So we may concede to the specialist the exclusive right to have an opinion on certain subjects—subjects let us say of a size suitable for the thesis of a Doctor of Philosophy. But we are not to be shut off from the pleasure of thinking on more sizable themes. We have all equal rights on the "boatable waters."

Matthew Arnold retells the story of the Scholar-gypsy who, forsaking the university, "took to the woods,"—so far as we can learn from the poem, to his own spiritual and intellectual advantage. The combination of the scholar and gypsy has a fascination. One likes to conceive of thought as playing freely among the other forces of nature, and dealing directly with all objects and not with those especially prepared for it.

Across the border-land of the physical sciences one may meet many such scholar-gypsies. They have taken to the wilderness and yet carried into it a trained intelligence. Here may be found keen observers, who might have written text-books on ornithology had they not fallen in love with birds. They follow their friends into their haunts in the thickets, and they love to gossip about their peculiarities. Here are botanists who love the growing things in the fields and woods better than the specimens in their herbariums. They love to describe better than to analyze. Now and then one may meet a renegade who carries a geologist's hammer. It is a sheer hypocrisy, like a fishing rod in the hands of a contemplative rambler. It is merely an excuse for being out of doors and among the mountains.

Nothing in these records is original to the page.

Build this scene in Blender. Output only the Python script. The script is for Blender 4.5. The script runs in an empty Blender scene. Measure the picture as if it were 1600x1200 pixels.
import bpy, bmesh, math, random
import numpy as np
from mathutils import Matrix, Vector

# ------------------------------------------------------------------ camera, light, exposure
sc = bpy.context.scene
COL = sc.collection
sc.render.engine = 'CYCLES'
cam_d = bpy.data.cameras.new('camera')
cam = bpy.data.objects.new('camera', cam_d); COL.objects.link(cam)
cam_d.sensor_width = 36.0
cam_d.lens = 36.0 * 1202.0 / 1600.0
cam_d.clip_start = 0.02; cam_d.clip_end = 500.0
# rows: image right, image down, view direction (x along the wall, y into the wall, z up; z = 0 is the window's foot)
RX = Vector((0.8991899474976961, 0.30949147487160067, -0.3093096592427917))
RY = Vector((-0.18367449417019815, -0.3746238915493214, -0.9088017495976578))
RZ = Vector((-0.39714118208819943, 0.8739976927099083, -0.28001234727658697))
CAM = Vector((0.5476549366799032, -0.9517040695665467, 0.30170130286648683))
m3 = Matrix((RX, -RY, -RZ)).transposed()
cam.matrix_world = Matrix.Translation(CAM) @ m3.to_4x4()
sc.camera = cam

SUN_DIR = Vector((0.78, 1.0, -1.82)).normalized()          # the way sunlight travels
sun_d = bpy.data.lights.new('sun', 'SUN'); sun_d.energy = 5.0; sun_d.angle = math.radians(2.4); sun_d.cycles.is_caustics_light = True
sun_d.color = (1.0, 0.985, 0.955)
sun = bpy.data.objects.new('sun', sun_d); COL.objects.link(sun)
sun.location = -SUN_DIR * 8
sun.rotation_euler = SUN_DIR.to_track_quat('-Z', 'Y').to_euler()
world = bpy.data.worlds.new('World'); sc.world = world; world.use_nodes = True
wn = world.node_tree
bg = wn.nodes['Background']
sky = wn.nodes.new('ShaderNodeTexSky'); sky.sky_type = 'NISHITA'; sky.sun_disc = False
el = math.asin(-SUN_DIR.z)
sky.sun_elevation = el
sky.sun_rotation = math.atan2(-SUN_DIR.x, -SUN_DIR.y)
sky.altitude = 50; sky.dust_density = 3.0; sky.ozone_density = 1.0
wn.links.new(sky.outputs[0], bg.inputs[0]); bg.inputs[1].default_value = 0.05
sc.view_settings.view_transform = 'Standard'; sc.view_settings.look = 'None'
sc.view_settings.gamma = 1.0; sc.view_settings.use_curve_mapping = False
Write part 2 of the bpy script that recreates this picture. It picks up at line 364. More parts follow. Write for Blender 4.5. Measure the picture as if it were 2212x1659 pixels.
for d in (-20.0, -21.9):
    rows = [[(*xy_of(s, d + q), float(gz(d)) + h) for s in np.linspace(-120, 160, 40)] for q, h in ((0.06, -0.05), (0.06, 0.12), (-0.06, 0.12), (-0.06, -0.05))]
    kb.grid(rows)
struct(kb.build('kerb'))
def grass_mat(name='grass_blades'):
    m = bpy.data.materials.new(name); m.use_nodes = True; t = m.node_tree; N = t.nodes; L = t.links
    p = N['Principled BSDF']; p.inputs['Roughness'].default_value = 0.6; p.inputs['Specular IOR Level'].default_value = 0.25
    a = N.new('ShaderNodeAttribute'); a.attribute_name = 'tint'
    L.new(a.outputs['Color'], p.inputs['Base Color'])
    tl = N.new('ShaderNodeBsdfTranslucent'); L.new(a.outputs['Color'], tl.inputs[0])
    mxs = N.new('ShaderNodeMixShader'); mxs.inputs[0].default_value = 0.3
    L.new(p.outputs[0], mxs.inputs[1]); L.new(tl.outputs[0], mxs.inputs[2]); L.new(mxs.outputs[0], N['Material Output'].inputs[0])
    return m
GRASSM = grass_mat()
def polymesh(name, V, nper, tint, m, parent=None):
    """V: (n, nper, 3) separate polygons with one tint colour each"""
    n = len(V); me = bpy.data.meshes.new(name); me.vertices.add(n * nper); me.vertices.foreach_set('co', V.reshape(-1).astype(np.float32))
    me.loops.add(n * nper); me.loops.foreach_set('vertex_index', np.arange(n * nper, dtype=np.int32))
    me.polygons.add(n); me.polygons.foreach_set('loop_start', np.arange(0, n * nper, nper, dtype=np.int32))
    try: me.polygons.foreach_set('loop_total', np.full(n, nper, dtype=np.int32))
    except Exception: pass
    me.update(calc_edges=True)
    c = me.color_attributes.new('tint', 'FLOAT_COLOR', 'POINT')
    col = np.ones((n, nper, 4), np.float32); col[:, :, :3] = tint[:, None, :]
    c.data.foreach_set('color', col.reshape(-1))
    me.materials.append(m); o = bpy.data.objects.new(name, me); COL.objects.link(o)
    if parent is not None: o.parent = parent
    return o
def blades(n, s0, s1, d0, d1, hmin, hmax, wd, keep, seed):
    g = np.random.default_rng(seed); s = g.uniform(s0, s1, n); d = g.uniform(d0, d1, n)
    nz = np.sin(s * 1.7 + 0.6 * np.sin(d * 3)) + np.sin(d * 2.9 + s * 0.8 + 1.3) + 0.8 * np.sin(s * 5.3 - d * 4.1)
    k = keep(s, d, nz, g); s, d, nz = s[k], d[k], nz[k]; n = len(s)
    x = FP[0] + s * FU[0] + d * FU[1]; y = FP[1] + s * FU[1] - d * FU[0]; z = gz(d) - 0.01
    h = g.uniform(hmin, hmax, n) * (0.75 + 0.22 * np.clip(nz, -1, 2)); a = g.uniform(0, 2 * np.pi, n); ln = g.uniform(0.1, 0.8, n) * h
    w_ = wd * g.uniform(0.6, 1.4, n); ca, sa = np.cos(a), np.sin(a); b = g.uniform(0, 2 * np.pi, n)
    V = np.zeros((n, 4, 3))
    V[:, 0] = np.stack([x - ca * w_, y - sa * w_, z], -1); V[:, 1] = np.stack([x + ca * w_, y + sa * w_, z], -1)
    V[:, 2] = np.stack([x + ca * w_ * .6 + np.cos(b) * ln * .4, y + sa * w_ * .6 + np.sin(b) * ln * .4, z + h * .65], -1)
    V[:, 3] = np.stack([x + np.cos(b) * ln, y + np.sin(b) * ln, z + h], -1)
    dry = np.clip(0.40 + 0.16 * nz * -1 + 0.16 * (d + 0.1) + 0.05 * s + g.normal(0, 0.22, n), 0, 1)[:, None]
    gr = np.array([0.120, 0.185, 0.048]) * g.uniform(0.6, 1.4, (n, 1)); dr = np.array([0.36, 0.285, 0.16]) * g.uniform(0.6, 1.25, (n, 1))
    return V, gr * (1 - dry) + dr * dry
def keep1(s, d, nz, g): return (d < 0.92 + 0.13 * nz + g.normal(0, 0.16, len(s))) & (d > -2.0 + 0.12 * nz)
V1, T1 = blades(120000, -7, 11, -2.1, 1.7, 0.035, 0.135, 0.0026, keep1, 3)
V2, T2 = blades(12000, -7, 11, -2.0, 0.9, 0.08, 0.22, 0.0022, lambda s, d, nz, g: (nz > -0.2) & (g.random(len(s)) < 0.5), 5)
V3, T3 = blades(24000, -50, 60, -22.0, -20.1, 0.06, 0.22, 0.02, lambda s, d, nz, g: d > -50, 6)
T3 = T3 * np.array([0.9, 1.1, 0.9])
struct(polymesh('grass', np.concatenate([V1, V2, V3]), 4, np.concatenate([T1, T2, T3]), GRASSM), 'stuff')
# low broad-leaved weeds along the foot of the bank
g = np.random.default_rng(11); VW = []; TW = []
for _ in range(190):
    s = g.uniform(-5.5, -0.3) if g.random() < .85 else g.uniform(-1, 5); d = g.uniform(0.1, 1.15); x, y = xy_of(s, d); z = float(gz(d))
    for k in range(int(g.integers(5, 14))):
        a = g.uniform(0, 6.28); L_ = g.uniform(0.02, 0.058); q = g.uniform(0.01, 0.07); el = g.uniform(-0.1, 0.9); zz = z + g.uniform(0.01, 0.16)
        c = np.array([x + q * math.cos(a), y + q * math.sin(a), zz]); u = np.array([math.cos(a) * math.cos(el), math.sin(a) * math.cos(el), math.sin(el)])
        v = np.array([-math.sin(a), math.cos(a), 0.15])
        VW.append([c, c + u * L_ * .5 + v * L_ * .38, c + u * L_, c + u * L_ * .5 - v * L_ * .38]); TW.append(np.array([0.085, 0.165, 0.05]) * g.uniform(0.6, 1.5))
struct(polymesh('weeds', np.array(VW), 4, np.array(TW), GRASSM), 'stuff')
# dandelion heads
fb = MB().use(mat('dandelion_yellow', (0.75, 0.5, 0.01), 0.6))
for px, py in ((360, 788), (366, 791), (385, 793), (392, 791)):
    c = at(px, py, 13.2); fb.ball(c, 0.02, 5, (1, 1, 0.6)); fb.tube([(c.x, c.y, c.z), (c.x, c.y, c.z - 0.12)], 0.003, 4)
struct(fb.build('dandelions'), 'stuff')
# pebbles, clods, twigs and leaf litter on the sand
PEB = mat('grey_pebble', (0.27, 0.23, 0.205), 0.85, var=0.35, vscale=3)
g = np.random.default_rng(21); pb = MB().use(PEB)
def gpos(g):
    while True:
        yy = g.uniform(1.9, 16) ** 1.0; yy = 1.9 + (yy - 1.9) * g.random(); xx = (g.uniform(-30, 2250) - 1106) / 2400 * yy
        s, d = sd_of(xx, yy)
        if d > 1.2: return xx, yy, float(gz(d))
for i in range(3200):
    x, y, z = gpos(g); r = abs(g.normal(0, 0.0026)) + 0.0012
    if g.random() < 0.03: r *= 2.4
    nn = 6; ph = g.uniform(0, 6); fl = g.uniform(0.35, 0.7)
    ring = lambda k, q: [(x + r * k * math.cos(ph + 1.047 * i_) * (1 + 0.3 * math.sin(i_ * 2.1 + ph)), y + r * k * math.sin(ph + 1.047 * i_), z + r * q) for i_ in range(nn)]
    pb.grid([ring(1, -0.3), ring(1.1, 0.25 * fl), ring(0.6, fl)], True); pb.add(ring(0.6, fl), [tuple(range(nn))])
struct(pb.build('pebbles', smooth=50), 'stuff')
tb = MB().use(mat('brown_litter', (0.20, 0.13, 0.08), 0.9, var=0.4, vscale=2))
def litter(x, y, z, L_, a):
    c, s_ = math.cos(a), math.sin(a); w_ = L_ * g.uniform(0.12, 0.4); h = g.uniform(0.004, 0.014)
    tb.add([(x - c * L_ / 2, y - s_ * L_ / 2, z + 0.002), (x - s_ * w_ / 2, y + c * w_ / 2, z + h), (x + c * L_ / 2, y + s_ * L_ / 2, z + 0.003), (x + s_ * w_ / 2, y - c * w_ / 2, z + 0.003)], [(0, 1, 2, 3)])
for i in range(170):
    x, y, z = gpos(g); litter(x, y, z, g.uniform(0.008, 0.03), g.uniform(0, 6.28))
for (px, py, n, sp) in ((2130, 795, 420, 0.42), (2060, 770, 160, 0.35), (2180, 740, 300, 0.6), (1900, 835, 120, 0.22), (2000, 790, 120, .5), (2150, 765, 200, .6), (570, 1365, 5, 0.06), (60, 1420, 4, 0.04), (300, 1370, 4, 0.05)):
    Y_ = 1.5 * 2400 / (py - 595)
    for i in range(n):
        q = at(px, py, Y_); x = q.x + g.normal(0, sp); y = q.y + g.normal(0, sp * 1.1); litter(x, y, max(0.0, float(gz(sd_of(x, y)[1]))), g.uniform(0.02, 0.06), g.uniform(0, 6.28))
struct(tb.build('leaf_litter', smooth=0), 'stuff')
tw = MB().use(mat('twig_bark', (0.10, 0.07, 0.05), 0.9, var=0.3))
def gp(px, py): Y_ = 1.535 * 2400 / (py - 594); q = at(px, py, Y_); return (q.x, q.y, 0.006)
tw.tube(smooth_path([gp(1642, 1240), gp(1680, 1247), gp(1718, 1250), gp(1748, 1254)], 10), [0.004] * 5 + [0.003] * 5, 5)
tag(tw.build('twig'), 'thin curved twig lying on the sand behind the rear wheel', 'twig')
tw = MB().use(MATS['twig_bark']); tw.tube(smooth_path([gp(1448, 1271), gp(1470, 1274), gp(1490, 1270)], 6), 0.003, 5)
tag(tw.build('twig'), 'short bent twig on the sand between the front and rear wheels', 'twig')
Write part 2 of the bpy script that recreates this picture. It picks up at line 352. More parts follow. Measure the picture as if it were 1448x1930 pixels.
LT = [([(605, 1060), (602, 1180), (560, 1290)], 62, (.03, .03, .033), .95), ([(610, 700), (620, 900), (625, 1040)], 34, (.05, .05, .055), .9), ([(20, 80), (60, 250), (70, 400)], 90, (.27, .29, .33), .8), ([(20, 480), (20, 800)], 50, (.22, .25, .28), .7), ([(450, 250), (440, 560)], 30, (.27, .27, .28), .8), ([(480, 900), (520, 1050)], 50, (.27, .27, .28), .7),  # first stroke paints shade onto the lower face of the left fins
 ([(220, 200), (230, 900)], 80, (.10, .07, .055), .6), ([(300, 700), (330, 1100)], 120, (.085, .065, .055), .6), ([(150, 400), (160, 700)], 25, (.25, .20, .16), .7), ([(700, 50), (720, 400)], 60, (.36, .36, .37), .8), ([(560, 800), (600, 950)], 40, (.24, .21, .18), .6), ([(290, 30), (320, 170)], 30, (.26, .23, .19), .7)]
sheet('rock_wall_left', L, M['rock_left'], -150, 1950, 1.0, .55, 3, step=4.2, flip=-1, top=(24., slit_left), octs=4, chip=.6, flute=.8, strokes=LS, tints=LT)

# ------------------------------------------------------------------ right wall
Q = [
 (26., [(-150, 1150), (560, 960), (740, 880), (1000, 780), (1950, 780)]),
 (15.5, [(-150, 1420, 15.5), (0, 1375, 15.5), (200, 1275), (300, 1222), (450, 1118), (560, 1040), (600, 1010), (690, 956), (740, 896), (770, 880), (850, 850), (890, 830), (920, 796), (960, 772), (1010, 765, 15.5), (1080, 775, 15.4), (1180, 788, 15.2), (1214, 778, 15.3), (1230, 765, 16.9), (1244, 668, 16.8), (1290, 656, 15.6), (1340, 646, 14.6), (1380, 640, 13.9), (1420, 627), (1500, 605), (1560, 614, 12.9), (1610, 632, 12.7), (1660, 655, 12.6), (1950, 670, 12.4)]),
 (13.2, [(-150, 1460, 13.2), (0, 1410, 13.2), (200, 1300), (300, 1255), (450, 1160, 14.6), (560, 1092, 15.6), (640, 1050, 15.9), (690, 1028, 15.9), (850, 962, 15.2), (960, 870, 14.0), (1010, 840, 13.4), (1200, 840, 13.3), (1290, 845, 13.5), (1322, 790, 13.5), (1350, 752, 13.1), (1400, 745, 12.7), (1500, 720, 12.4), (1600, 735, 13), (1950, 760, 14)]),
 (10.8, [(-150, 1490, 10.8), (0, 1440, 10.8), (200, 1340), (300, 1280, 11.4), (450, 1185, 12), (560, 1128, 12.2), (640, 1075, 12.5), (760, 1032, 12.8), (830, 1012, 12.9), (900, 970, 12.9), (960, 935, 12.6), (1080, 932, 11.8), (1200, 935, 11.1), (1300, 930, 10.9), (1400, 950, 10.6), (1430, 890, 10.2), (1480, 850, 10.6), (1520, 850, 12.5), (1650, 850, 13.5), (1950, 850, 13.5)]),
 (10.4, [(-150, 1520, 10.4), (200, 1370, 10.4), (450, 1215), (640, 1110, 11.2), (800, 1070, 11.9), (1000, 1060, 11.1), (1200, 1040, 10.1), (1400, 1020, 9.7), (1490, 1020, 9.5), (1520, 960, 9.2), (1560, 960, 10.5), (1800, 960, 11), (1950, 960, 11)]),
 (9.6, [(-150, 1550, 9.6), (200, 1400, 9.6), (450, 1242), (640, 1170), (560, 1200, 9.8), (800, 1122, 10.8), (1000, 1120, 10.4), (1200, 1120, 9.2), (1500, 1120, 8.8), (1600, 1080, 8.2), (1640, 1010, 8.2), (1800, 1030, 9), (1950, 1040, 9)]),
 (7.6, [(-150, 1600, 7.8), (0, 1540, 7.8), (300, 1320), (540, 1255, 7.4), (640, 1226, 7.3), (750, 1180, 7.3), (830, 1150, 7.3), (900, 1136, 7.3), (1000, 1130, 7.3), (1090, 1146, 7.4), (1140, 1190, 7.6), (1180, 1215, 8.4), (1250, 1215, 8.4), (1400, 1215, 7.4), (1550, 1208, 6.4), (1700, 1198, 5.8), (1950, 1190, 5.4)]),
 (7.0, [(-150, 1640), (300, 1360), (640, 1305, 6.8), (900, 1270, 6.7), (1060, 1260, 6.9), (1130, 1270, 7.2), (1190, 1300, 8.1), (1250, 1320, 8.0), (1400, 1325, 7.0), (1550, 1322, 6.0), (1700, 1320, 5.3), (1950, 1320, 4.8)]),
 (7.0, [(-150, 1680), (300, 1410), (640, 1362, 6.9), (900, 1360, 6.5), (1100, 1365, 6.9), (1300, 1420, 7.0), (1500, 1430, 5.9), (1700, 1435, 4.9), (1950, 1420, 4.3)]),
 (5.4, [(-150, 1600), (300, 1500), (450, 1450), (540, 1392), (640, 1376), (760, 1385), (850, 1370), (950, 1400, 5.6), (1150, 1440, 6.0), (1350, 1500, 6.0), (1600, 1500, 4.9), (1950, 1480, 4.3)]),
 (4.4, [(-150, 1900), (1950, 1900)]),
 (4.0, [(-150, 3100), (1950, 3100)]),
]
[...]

The Gentle Reader finds unfailing delight in these wanderers. They open up to him a leafy world. Thanks to them there are places where he feels intimately at home: a certain English parish; a strip of woodland in Massachusetts; the vicinity of a farm on the Hudson; an enchanted country in the high Sierras.

"I verily believe," he says, "there is more Natural History to be learned in such places than in all the museums. Besides, I never liked a museum."

The fact is that he does learn a good many things in this way—and some of them he remembers.

The native African who is capable of understanding the philosophy of history may adjust his mind to the idea that his continent is intended for exploitation by a superior race. The forests in which his ancestors have hunted for generations form only a part of the Hinter-land of some colony on the coast which he has never seen. After a time, by an inevitable process of expansion, the colony will absorb and assimilate all the adjoining country. But his perplexities are not over when he has, in a general way, resigned himself to manifest destiny. He discovers that all Europeans are not alike, though they certainly look alike. There are conflicting claims. To whose sphere of influence does he belong? It is not easy to answer such questions, and mistakes are liable to bring down upon him punitive expeditions from different quarters.

A similar perplexity arises in the minds of the simple inhabitants of the scientific Hinter-lands. They are ready to admit the superior claims of the exact sciences, but they are puzzled to know to what particular sphere they belong.

In the absence of any generally received philosophy each special science pushes out as far as it can and attempts to take in the whole of existence. The specialist, forgetting his self-imposed limitations, and fired with the ambition for wide generalization, which is the infirmity of all active minds, becomes an intellectual tyrant. He is a veritable Tamerlane, and if he rears no pyramids of skulls, he leaves behind him a multitude of muddled brains.

Wilberforce tells us of the havoc wrought in his day by the new science of Political Economy. Adam Smith's "Wealth of Nations" was hailed as the complete solution of all social problems. Forgetting the narrow scope of the inquiry which had to do with only a single aspect of human life, the maxims of trade were elevated into the place of the moral law. Superstition magnified those useful twins, Demand and Supply, into two all-powerful Genii who were quite capable of doing the work of Providence. For any one in the spirit of brotherly kindness to interfere with their autocratic operations was looked upon as an act of rebellion against the nature of things. "A dismal science," indeed, as any science is when it becomes an unlimited despotism.